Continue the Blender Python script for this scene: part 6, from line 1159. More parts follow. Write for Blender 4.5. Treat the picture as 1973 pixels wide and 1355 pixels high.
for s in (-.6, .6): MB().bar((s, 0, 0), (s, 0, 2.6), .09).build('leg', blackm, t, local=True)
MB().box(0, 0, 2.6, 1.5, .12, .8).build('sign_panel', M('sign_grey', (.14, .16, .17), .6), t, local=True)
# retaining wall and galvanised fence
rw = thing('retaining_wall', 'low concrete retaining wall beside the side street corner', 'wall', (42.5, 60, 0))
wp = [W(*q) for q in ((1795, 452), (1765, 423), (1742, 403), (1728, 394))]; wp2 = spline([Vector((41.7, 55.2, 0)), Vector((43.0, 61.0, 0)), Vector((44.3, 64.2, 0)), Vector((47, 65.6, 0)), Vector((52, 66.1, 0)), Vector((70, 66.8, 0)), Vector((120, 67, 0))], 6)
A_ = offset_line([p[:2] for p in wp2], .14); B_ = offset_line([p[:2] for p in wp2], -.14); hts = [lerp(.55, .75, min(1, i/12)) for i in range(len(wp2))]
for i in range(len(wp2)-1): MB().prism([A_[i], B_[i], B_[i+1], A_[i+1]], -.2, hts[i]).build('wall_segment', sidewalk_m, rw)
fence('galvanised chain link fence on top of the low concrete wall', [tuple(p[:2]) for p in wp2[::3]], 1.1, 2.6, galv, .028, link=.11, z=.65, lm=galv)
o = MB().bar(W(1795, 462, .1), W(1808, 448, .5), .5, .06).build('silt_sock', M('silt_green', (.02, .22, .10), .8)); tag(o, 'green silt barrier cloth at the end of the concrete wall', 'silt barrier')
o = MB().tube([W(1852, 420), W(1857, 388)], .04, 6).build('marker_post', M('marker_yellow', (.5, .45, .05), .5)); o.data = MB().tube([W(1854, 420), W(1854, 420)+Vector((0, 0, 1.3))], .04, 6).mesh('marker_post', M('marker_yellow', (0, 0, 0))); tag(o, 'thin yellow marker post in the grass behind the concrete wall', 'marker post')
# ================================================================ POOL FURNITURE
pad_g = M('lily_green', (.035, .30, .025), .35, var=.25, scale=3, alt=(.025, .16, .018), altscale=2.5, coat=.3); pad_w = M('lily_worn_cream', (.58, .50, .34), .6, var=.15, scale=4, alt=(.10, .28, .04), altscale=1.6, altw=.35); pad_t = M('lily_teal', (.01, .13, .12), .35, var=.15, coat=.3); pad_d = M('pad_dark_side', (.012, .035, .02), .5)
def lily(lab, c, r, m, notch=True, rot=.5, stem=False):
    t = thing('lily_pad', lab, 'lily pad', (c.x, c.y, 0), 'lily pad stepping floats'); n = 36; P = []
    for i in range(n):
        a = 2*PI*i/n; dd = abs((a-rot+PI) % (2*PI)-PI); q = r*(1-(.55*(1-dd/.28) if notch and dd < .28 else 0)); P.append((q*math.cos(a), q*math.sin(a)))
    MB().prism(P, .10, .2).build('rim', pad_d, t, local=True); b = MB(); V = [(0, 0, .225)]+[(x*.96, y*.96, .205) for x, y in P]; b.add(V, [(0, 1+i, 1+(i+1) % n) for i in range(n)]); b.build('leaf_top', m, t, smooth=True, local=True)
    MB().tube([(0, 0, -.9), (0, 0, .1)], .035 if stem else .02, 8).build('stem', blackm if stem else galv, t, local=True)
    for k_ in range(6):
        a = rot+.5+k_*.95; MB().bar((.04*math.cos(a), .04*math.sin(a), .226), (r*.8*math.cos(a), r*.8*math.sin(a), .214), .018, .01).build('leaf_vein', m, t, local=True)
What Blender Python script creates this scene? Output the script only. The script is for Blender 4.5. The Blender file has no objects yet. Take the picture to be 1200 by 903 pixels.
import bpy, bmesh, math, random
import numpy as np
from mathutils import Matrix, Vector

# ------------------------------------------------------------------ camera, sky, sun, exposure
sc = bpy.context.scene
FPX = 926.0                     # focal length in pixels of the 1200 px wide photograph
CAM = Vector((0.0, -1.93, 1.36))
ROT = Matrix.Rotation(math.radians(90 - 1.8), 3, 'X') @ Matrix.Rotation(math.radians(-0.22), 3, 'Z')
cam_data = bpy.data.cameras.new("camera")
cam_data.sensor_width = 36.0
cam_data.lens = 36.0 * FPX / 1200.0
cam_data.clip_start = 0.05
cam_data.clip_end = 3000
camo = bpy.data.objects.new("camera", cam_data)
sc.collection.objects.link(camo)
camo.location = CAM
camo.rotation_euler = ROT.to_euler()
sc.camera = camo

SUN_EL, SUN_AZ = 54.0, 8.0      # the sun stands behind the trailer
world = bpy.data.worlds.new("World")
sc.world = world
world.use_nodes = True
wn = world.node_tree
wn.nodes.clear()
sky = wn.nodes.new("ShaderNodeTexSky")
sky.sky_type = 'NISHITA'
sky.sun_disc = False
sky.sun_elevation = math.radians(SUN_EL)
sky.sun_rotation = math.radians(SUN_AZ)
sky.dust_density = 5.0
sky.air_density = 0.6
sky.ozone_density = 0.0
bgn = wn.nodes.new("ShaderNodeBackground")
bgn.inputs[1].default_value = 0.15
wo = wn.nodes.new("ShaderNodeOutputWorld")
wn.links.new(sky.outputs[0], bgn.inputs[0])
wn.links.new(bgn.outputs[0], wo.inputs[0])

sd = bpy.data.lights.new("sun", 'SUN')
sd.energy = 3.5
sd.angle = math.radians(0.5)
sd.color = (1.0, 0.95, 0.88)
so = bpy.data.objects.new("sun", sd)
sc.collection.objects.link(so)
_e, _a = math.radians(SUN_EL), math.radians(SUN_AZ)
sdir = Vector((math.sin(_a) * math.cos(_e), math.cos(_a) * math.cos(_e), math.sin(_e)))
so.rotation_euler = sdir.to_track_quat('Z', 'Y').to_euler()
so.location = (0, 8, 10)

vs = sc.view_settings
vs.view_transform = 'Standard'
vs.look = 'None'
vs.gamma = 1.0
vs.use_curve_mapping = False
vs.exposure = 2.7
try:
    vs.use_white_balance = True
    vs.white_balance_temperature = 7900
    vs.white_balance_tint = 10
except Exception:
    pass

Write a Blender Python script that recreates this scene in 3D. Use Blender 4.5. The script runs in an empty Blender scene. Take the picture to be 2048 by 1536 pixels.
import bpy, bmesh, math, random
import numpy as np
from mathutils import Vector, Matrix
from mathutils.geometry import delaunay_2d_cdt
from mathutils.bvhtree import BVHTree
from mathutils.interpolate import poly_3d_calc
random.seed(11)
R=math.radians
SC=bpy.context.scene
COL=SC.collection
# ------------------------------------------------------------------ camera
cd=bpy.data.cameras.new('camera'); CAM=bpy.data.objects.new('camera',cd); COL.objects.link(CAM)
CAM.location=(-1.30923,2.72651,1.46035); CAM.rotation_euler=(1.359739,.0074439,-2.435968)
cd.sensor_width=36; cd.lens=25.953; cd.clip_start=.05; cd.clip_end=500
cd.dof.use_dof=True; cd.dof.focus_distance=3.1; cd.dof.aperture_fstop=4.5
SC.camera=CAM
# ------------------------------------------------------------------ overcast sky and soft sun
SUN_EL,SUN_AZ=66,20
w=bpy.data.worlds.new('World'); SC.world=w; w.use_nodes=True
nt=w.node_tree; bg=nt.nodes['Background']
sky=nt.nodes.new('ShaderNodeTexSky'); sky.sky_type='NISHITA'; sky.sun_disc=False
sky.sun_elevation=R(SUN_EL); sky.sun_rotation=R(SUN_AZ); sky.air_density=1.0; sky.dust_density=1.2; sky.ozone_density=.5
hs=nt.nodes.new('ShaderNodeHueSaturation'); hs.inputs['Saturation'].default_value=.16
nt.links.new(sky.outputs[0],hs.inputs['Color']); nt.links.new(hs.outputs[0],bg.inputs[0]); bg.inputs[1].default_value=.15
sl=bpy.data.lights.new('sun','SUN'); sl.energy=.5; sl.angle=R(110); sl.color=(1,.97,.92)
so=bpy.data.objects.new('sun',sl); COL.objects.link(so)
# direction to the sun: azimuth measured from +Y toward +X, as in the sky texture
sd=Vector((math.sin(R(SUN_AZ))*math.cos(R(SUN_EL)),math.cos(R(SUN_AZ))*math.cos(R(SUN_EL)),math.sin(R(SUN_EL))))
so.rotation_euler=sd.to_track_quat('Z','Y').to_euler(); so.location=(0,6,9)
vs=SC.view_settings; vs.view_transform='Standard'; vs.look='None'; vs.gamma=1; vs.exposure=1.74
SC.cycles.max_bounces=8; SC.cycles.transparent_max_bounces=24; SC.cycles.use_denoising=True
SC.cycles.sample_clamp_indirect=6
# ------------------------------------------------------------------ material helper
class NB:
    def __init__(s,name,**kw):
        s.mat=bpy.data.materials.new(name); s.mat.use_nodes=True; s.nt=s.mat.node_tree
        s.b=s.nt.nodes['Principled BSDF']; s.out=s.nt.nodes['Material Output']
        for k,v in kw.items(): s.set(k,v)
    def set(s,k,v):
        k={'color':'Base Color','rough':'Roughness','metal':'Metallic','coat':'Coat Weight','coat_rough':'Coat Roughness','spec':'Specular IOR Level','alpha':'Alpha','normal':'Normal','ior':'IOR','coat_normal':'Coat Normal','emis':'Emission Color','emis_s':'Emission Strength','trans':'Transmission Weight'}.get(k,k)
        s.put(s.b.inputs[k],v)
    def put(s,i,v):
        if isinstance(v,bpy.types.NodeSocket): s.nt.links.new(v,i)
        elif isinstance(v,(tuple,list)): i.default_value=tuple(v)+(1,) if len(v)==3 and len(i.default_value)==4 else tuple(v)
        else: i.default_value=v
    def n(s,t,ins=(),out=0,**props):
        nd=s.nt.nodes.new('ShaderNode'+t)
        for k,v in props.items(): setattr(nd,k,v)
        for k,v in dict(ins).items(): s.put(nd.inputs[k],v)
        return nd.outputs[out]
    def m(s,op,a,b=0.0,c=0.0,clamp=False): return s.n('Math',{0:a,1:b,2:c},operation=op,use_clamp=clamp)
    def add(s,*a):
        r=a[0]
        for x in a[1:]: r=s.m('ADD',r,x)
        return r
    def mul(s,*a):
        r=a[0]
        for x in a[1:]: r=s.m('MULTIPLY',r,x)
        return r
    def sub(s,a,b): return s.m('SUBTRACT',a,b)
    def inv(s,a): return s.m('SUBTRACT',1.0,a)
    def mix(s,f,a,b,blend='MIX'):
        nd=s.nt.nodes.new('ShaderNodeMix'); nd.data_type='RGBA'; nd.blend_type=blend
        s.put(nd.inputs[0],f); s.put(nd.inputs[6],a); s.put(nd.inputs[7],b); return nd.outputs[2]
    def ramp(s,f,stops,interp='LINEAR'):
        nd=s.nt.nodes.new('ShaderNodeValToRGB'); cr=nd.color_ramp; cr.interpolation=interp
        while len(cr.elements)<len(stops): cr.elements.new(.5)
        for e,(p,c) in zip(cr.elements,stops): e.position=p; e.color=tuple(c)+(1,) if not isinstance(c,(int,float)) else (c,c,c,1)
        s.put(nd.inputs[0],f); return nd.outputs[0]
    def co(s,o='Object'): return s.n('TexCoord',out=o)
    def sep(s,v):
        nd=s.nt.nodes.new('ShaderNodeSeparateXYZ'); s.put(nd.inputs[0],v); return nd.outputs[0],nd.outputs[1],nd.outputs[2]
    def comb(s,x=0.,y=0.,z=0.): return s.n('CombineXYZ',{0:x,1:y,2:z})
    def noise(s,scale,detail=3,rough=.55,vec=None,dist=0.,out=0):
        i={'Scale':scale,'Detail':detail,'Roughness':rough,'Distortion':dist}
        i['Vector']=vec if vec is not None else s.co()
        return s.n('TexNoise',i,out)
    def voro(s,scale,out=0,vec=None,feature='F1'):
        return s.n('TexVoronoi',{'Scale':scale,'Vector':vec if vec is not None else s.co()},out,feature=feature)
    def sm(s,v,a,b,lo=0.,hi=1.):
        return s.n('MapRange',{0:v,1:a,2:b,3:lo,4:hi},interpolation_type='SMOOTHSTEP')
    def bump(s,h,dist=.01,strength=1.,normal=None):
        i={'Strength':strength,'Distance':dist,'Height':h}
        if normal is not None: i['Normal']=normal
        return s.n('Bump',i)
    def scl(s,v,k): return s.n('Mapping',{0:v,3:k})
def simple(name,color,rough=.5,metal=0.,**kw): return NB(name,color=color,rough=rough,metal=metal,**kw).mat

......

Your objective -
Output only the lines from the one containing "What Blender Python" through the one containing "wn.links.new(bgn.outputs[0], wo.inputs[0])", inclusive, exactly as written.

Task result -
What Blender Python script creates this scene? Output the script only. The script is for Blender 4.5. The Blender file has no objects yet. Take the picture to be 1200 by 903 pixels.
import bpy, bmesh, math, random
import numpy as np
from mathutils import Matrix, Vector

# ------------------------------------------------------------------ camera, sky, sun, exposure
sc = bpy.context.scene
FPX = 926.0                     # focal length in pixels of the 1200 px wide photograph
CAM = Vector((0.0, -1.93, 1.36))
ROT = Matrix.Rotation(math.radians(90 - 1.8), 3, 'X') @ Matrix.Rotation(math.radians(-0.22), 3, 'Z')
cam_data = bpy.data.cameras.new("camera")
cam_data.sensor_width = 36.0
cam_data.lens = 36.0 * FPX / 1200.0
cam_data.clip_start = 0.05
cam_data.clip_end = 3000
camo = bpy.data.objects.new("camera", cam_data)
sc.collection.objects.link(camo)
camo.location = CAM
camo.rotation_euler = ROT.to_euler()
sc.camera = camo

SUN_EL, SUN_AZ = 54.0, 8.0      # the sun stands behind the trailer
world = bpy.data.worlds.new("World")
sc.world = world
world.use_nodes = True
wn = world.node_tree
wn.nodes.clear()
sky = wn.nodes.new("ShaderNodeTexSky")
sky.sky_type = 'NISHITA'
sky.sun_disc = False
sky.sun_elevation = math.radians(SUN_EL)
sky.sun_rotation = math.radians(SUN_AZ)
sky.dust_density = 5.0
sky.air_density = 0.6
sky.ozone_density = 0.0
bgn = wn.nodes.new("ShaderNodeBackground")
bgn.inputs[1].default_value = 0.15
wo = wn.nodes.new("ShaderNodeOutputWorld")
wn.links.new(sky.outputs[0], bgn.inputs[0])
wn.links.new(bgn.outputs[0], wo.inputs[0])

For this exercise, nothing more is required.